**WORK TO COMPLETE:**
Transcribe the material in full. Nothing should differ except that the pictures are left out.

**GIVEN MATERIAL:**
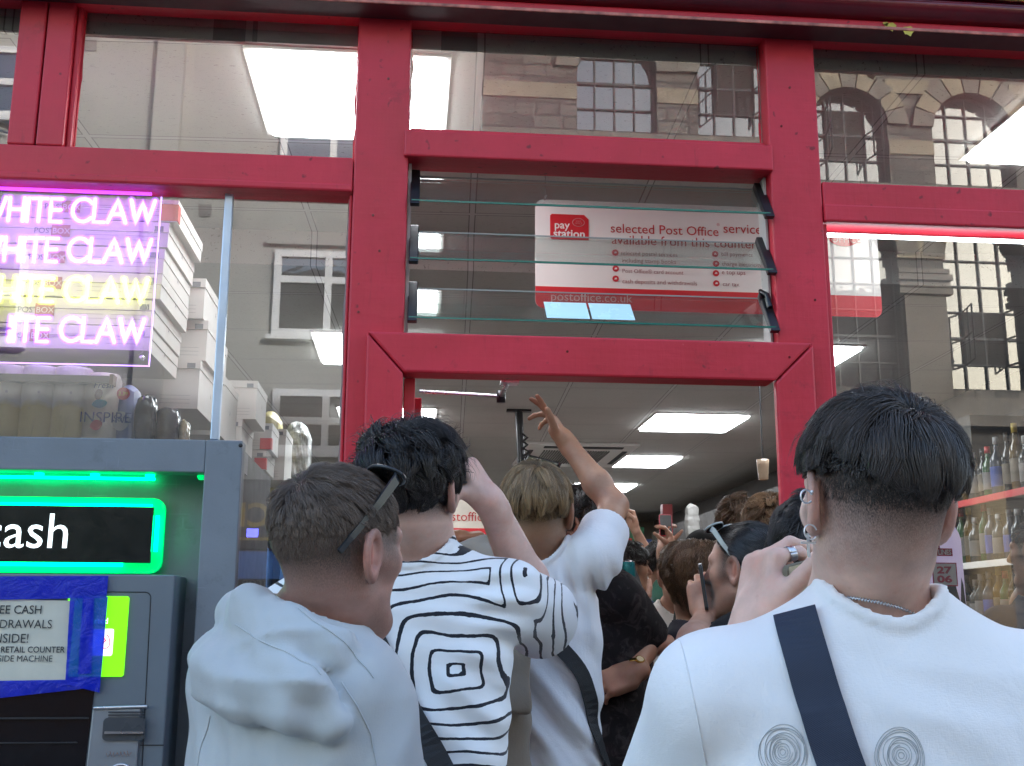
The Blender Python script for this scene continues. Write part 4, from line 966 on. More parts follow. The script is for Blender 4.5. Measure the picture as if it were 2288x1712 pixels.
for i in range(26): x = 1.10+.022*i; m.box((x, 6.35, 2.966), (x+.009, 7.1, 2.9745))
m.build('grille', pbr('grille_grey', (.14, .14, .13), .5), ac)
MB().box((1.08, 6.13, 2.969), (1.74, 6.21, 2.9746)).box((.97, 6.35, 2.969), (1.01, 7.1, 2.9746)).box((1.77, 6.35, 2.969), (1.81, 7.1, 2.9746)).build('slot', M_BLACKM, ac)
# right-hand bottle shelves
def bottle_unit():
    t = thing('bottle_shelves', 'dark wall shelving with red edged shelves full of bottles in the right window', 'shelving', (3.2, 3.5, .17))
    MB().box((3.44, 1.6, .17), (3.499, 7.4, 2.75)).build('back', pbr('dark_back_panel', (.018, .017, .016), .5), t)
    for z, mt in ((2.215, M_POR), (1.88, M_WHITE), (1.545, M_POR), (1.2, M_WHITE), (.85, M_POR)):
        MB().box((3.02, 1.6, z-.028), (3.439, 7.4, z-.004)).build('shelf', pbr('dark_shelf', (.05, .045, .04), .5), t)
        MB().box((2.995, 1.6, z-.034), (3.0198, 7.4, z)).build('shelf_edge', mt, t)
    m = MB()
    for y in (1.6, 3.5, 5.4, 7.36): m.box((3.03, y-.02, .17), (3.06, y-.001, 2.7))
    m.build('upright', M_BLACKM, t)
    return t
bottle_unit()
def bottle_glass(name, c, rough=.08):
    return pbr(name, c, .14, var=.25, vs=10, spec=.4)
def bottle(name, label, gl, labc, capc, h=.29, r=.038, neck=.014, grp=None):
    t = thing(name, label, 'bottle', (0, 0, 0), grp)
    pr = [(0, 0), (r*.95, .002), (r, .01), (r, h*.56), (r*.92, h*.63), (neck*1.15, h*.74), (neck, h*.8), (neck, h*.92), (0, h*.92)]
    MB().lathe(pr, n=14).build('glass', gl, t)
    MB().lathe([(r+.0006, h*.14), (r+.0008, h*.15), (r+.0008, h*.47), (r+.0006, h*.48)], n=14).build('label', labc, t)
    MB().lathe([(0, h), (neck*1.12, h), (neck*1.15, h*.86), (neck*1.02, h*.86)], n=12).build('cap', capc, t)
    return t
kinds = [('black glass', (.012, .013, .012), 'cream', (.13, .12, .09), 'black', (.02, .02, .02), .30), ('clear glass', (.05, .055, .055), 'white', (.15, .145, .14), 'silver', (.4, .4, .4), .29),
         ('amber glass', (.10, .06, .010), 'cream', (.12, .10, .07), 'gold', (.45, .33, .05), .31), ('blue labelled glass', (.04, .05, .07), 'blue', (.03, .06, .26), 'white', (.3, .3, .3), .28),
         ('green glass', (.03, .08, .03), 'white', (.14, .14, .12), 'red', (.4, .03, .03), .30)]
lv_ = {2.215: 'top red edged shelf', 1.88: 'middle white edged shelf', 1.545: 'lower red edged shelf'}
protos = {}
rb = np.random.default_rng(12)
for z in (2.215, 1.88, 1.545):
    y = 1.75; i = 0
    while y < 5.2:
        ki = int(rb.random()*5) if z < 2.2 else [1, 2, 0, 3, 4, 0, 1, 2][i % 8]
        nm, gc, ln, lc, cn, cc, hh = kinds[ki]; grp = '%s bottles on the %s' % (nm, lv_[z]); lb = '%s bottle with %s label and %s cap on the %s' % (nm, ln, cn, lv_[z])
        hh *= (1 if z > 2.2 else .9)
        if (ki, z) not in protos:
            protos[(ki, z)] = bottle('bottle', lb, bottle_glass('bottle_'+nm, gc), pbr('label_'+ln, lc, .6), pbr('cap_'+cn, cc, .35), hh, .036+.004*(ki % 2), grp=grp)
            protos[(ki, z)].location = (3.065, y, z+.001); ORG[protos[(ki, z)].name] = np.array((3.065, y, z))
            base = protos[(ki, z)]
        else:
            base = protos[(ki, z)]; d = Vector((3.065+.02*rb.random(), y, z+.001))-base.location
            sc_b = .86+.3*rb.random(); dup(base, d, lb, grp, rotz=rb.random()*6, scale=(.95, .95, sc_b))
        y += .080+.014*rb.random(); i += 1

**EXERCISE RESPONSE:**
The Blender Python script for this scene continues. Write part 4, from line 966 on. More parts follow. The script is for Blender 4.5. Measure the picture as if it were 2288x1712 pixels.
for i in range(26): x = 1.10+.022*i; m.box((x, 6.35, 2.966), (x+.009, 7.1, 2.9745))
m.build('grille', pbr('grille_grey', (.14, .14, .13), .5), ac)
MB().box((1.08, 6.13, 2.969), (1.74, 6.21, 2.9746)).box((.97, 6.35, 2.969), (1.01, 7.1, 2.9746)).box((1.77, 6.35, 2.969), (1.81, 7.1, 2.9746)).build('slot', M_BLACKM, ac)
# right-hand bottle shelves
def bottle_unit():
    t = thing('bottle_shelves', 'dark wall shelving with red edged shelves full of bottles in the right window', 'shelving', (3.2, 3.5, .17))
    MB().box((3.44, 1.6, .17), (3.499, 7.4, 2.75)).build('back', pbr('dark_back_panel', (.018, .017, .016), .5), t)
    for z, mt in ((2.215, M_POR), (1.88, M_WHITE), (1.545, M_POR), (1.2, M_WHITE), (.85, M_POR)):
        MB().box((3.02, 1.6, z-.028), (3.439, 7.4, z-.004)).build('shelf', pbr('dark_shelf', (.05, .045, .04), .5), t)
        MB().box((2.995, 1.6, z-.034), (3.0198, 7.4, z)).build('shelf_edge', mt, t)
    m = MB()
    for y in (1.6, 3.5, 5.4, 7.36): m.box((3.03, y-.02, .17), (3.06, y-.001, 2.7))
    m.build('upright', M_BLACKM, t)
    return t
bottle_unit()
def bottle_glass(name, c, rough=.08):
    return pbr(name, c, .14, var=.25, vs=10, spec=.4)
def bottle(name, label, gl, labc, capc, h=.29, r=.038, neck=.014, grp=None):
    t = thing(name, label, 'bottle', (0, 0, 0), grp)
    pr = [(0, 0), (r*.95, .002), (r, .01), (r, h*.56), (r*.92, h*.63), (neck*1.15, h*.74), (neck, h*.8), (neck, h*.92), (0, h*.92)]
    MB().lathe(pr, n=14).build('glass', gl, t)
    MB().lathe([(r+.0006, h*.14), (r+.0008, h*.15), (r+.0008, h*.47), (r+.0006, h*.48)], n=14).build('label', labc, t)
    MB().lathe([(0, h), (neck*1.12, h), (neck*1.15, h*.86), (neck*1.02, h*.86)], n=12).build('cap', capc, t)
    return t
kinds = [('black glass', (.012, .013, .012), 'cream', (.13, .12, .09), 'black', (.02, .02, .02), .30), ('clear glass', (.05, .055, .055), 'white', (.15, .145, .14), 'silver', (.4, .4, .4), .29),
         ('amber glass', (.10, .06, .010), 'cream', (.12, .10, .07), 'gold', (.45, .33, .05), .31), ('blue labelled glass', (.04, .05, .07), 'blue', (.03, .06, .26), 'white', (.3, .3, .3), .28),
         ('green glass', (.03, .08, .03), 'white', (.14, .14, .12), 'red', (.4, .03, .03), .30)]
lv_ = {2.215: 'top red edged shelf', 1.88: 'middle white edged shelf', 1.545: 'lower red edged shelf'}
protos = {}
rb = np.random.default_rng(12)
for z in (2.215, 1.88, 1.545):
    y = 1.75; i = 0
    while y < 5.2:
        ki = int(rb.random()*5) if z < 2.2 else [1, 2, 0, 3, 4, 0, 1, 2][i % 8]
        nm, gc, ln, lc, cn, cc, hh = kinds[ki]; grp = '%s bottles on the %s' % (nm, lv_[z]); lb = '%s bottle with %s label and %s cap on the %s' % (nm, ln, cn, lv_[z])
        hh *= (1 if z > 2.2 else .9)
        if (ki, z) not in protos:
            protos[(ki, z)] = bottle('bottle', lb, bottle_glass('bottle_'+nm, gc), pbr('label_'+ln, lc, .6), pbr('cap_'+cn, cc, .35), hh, .036+.004*(ki % 2), grp=grp)
            protos[(ki, z)].location = (3.065, y, z+.001); ORG[protos[(ki, z)].name] = np.array((3.065, y, z))
            base = protos[(ki, z)]
        else:
            base = protos[(ki, z)]; d = Vector((3.065+.02*rb.random(), y, z+.001))-base.location
            sc_b = .86+.3*rb.random(); dup(base, d, lb, grp, rotz=rb.random()*6, scale=(.95, .95, sc_b))
        y += .080+.014*rb.random(); i += 1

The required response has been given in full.